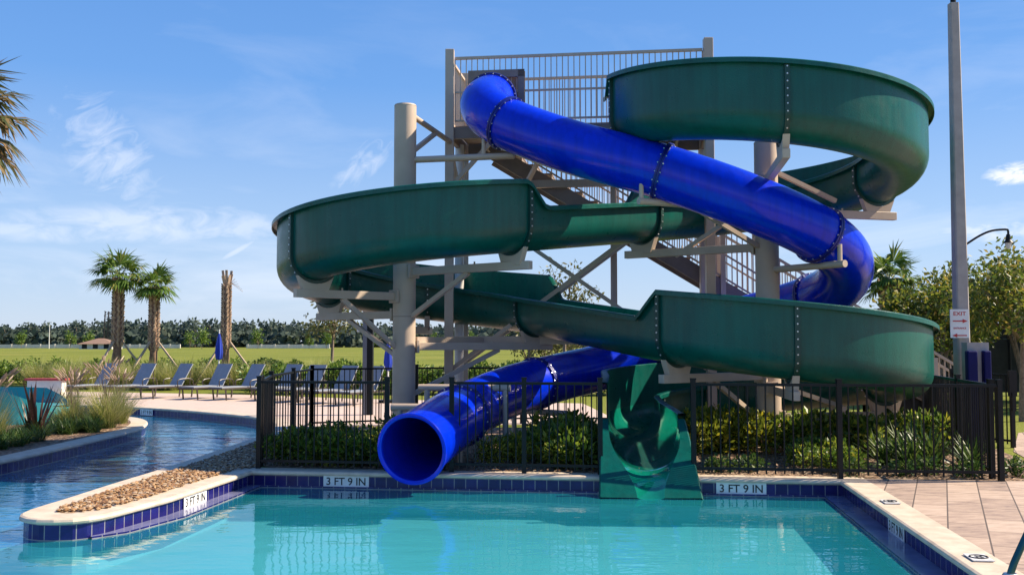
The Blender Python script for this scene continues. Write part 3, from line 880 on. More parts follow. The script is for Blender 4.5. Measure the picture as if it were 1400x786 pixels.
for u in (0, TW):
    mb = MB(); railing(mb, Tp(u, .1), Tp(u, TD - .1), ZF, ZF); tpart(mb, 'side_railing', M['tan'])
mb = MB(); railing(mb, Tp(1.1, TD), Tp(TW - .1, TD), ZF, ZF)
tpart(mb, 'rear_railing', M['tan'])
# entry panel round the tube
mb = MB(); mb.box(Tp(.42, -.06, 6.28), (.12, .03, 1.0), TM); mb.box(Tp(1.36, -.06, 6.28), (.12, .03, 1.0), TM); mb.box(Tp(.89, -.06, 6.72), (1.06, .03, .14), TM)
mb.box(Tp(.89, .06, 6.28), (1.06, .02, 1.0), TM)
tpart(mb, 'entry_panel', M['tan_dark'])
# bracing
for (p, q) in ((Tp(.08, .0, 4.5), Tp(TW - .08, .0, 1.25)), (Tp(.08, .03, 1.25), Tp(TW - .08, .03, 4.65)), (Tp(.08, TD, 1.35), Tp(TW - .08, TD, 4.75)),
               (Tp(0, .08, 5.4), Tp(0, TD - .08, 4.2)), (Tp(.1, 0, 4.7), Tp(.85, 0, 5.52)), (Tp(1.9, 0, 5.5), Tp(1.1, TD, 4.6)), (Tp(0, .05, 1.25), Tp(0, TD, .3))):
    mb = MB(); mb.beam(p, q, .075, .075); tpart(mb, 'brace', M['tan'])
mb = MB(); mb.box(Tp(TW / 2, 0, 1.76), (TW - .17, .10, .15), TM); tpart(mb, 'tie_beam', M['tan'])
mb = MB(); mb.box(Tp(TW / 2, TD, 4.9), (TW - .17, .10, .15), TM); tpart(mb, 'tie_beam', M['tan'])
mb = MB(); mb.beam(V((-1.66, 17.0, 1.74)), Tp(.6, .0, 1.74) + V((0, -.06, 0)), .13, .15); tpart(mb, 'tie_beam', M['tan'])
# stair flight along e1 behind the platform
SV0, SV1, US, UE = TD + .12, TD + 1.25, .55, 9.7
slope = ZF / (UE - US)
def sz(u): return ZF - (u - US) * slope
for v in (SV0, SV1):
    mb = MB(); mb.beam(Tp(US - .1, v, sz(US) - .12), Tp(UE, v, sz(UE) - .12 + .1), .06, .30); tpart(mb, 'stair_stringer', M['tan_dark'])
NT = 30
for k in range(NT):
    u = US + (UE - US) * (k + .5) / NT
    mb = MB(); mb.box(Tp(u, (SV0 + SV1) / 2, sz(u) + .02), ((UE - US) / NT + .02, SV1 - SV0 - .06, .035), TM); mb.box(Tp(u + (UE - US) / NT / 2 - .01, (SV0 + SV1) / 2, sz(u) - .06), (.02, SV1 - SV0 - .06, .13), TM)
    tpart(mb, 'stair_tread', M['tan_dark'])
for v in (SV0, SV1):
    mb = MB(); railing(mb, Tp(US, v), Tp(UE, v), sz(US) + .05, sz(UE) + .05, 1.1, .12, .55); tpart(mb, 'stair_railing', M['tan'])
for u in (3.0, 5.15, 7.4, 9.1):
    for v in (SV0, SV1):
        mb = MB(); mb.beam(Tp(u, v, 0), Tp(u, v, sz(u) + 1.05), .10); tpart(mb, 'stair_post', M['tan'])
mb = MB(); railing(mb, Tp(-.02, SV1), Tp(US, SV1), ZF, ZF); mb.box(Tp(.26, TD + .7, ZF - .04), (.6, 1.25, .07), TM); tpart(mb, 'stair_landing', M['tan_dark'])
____
GOAL: Pictures are to be left out; repeat all the remaining data exactly.

SOLUTION TO THIS TASK:
The Blender Python script for this scene continues. Write part 3, from line 880 on. More parts follow. The script is for Blender 4.5. Measure the picture as if it were 1400x786 pixels.
for u in (0, TW):
    mb = MB(); railing(mb, Tp(u, .1), Tp(u, TD - .1), ZF, ZF); tpart(mb, 'side_railing', M['tan'])
mb = MB(); railing(mb, Tp(1.1, TD), Tp(TW - .1, TD), ZF, ZF)
tpart(mb, 'rear_railing', M['tan'])
# entry panel round the tube
mb = MB(); mb.box(Tp(.42, -.06, 6.28), (.12, .03, 1.0), TM); mb.box(Tp(1.36, -.06, 6.28), (.12, .03, 1.0), TM); mb.box(Tp(.89, -.06, 6.72), (1.06, .03, .14), TM)
mb.box(Tp(.89, .06, 6.28), (1.06, .02, 1.0), TM)
tpart(mb, 'entry_panel', M['tan_dark'])
# bracing
for (p, q) in ((Tp(.08, .0, 4.5), Tp(TW - .08, .0, 1.25)), (Tp(.08, .03, 1.25), Tp(TW - .08, .03, 4.65)), (Tp(.08, TD, 1.35), Tp(TW - .08, TD, 4.75)),
               (Tp(0, .08, 5.4), Tp(0, TD - .08, 4.2)), (Tp(.1, 0, 4.7), Tp(.85, 0, 5.52)), (Tp(1.9, 0, 5.5), Tp(1.1, TD, 4.6)), (Tp(0, .05, 1.25), Tp(0, TD, .3))):
    mb = MB(); mb.beam(p, q, .075, .075); tpart(mb, 'brace', M['tan'])
mb = MB(); mb.box(Tp(TW / 2, 0, 1.76), (TW - .17, .10, .15), TM); tpart(mb, 'tie_beam', M['tan'])
mb = MB(); mb.box(Tp(TW / 2, TD, 4.9), (TW - .17, .10, .15), TM); tpart(mb, 'tie_beam', M['tan'])
mb = MB(); mb.beam(V((-1.66, 17.0, 1.74)), Tp(.6, .0, 1.74) + V((0, -.06, 0)), .13, .15); tpart(mb, 'tie_beam', M['tan'])
# stair flight along e1 behind the platform
SV0, SV1, US, UE = TD + .12, TD + 1.25, .55, 9.7
slope = ZF / (UE - US)
def sz(u): return ZF - (u - US) * slope
for v in (SV0, SV1):
    mb = MB(); mb.beam(Tp(US - .1, v, sz(US) - .12), Tp(UE, v, sz(UE) - .12 + .1), .06, .30); tpart(mb, 'stair_stringer', M['tan_dark'])
NT = 30
for k in range(NT):
    u = US + (UE - US) * (k + .5) / NT
    mb = MB(); mb.box(Tp(u, (SV0 + SV1) / 2, sz(u) + .02), ((UE - US) / NT + .02, SV1 - SV0 - .06, .035), TM); mb.box(Tp(u + (UE - US) / NT / 2 - .01, (SV0 + SV1) / 2, sz(u) - .06), (.02, SV1 - SV0 - .06, .13), TM)
    tpart(mb, 'stair_tread', M['tan_dark'])
for v in (SV0, SV1):
    mb = MB(); railing(mb, Tp(US, v), Tp(UE, v), sz(US) + .05, sz(UE) + .05, 1.1, .12, .55); tpart(mb, 'stair_railing', M['tan'])
for u in (3.0, 5.15, 7.4, 9.1):
    for v in (SV0, SV1):
        mb = MB(); mb.beam(Tp(u, v, 0), Tp(u, v, sz(u) + 1.05), .10); tpart(mb, 'stair_post', M['tan'])
mb = MB(); railing(mb, Tp(-.02, SV1), Tp(US, SV1), ZF, ZF); mb.box(Tp(.26, TD + .7, ZF - .04), (.6, 1.25, .07), TM); tpart(mb, 'stair_landing', M['tan_dark'])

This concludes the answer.